▶ _Problem statement_
Copy the material that follows word for word and omit its pictures.
━━ Task data
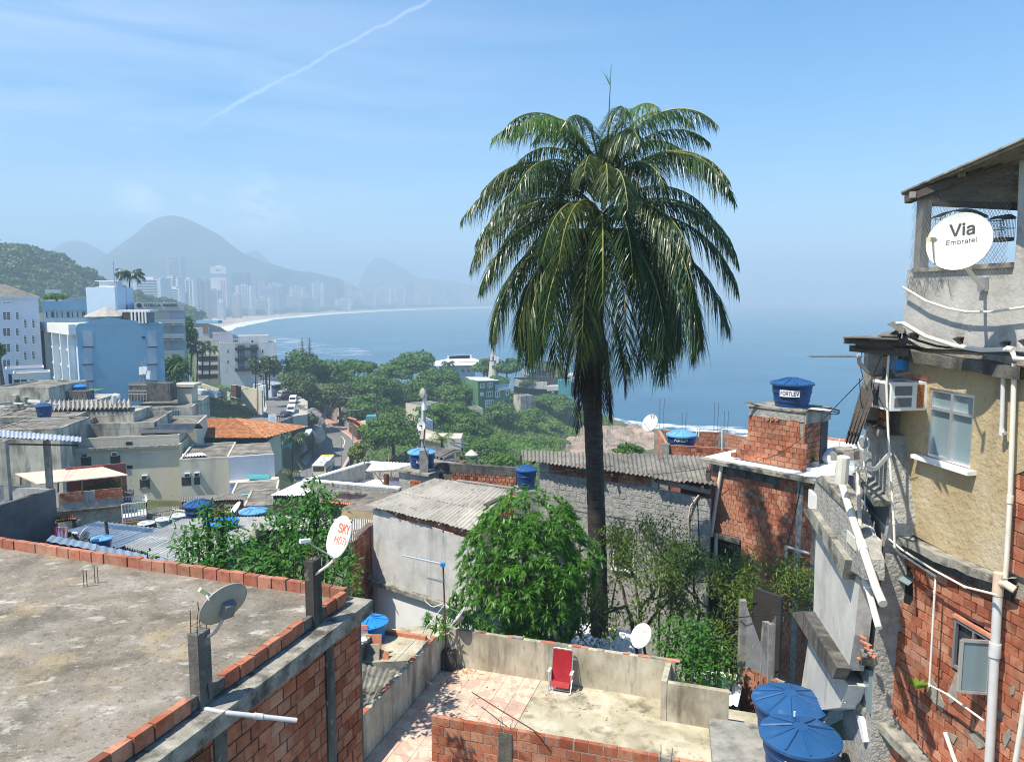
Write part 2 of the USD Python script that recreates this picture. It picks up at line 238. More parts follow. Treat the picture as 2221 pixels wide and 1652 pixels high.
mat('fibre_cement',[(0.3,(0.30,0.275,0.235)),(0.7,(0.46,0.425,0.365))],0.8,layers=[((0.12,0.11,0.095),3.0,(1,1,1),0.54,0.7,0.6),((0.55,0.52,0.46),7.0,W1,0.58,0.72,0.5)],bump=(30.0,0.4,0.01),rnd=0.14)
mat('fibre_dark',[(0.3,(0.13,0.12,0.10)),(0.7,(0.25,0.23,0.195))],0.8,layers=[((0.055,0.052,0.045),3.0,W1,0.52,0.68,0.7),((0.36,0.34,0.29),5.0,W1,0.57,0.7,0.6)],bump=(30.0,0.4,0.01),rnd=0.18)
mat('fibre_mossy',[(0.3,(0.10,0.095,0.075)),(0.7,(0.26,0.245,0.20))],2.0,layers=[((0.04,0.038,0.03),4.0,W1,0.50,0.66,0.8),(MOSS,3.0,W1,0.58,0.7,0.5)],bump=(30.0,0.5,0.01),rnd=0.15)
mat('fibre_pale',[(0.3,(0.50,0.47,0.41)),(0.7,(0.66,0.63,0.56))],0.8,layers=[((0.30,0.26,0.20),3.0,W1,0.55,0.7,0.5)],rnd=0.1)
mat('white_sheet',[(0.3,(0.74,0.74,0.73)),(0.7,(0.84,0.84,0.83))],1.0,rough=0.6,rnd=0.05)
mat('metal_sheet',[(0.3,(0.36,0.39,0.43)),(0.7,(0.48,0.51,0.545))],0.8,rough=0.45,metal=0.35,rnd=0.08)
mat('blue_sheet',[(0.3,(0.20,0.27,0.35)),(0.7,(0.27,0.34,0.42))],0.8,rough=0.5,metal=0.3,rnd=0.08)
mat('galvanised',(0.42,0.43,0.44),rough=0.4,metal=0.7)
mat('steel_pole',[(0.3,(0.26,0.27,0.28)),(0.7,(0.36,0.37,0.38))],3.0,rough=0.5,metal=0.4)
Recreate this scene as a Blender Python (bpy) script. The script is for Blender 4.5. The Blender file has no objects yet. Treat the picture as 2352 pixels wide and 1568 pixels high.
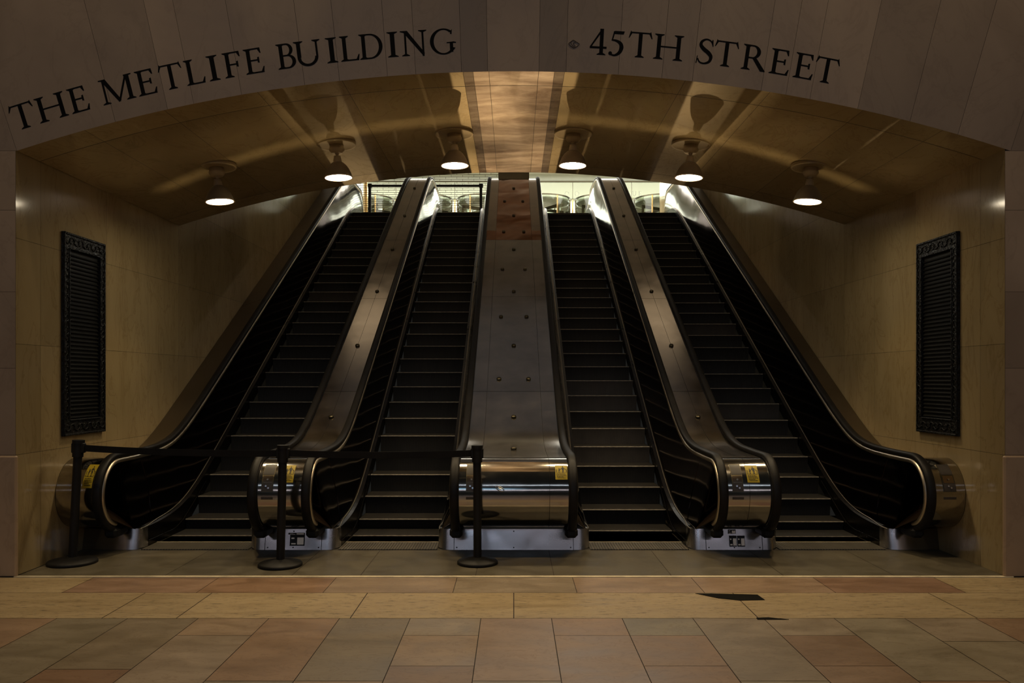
━━━━
▶ _Completed task_
Write part 2 of the USD Python script that recreates this picture. It picks up at line 238. More parts follow. Treat the picture as 2221 pixels wide and 1652 pixels high.
mat('fibre_cement',[(0.3,(0.30,0.275,0.235)),(0.7,(0.46,0.425,0.365))],0.8,layers=[((0.12,0.11,0.095),3.0,(1,1,1),0.54,0.7,0.6),((0.55,0.52,0.46),7.0,W1,0.58,0.72,0.5)],bump=(30.0,0.4,0.01),rnd=0.14)
mat('fibre_dark',[(0.3,(0.13,0.12,0.10)),(0.7,(0.25,0.23,0.195))],0.8,layers=[((0.055,0.052,0.045),3.0,W1,0.52,0.68,0.7),((0.36,0.34,0.29),5.0,W1,0.57,0.7,0.6)],bump=(30.0,0.4,0.01),rnd=0.18)
mat('fibre_mossy',[(0.3,(0.10,0.095,0.075)),(0.7,(0.26,0.245,0.20))],2.0,layers=[((0.04,0.038,0.03),4.0,W1,0.50,0.66,0.8),(MOSS,3.0,W1,0.58,0.7,0.5)],bump=(30.0,0.5,0.01),rnd=0.15)
mat('fibre_pale',[(0.3,(0.50,0.47,0.41)),(0.7,(0.66,0.63,0.56))],0.8,layers=[((0.30,0.26,0.20),3.0,W1,0.55,0.7,0.5)],rnd=0.1)
mat('white_sheet',[(0.3,(0.74,0.74,0.73)),(0.7,(0.84,0.84,0.83))],1.0,rough=0.6,rnd=0.05)
mat('metal_sheet',[(0.3,(0.36,0.39,0.43)),(0.7,(0.48,0.51,0.545))],0.8,rough=0.45,metal=0.35,rnd=0.08)
mat('blue_sheet',[(0.3,(0.20,0.27,0.35)),(0.7,(0.27,0.34,0.42))],0.8,rough=0.5,metal=0.3,rnd=0.08)
mat('galvanised',(0.42,0.43,0.44),rough=0.4,metal=0.7)
mat('steel_pole',[(0.3,(0.26,0.27,0.28)),(0.7,(0.36,0.37,0.38))],3.0,rough=0.5,metal=0.4)
Recreate this scene as a Blender Python (bpy) script. The script is for Blender 4.5. The Blender file has no objects yet. Treat the picture as 2352 pixels wide and 1568 pixels high.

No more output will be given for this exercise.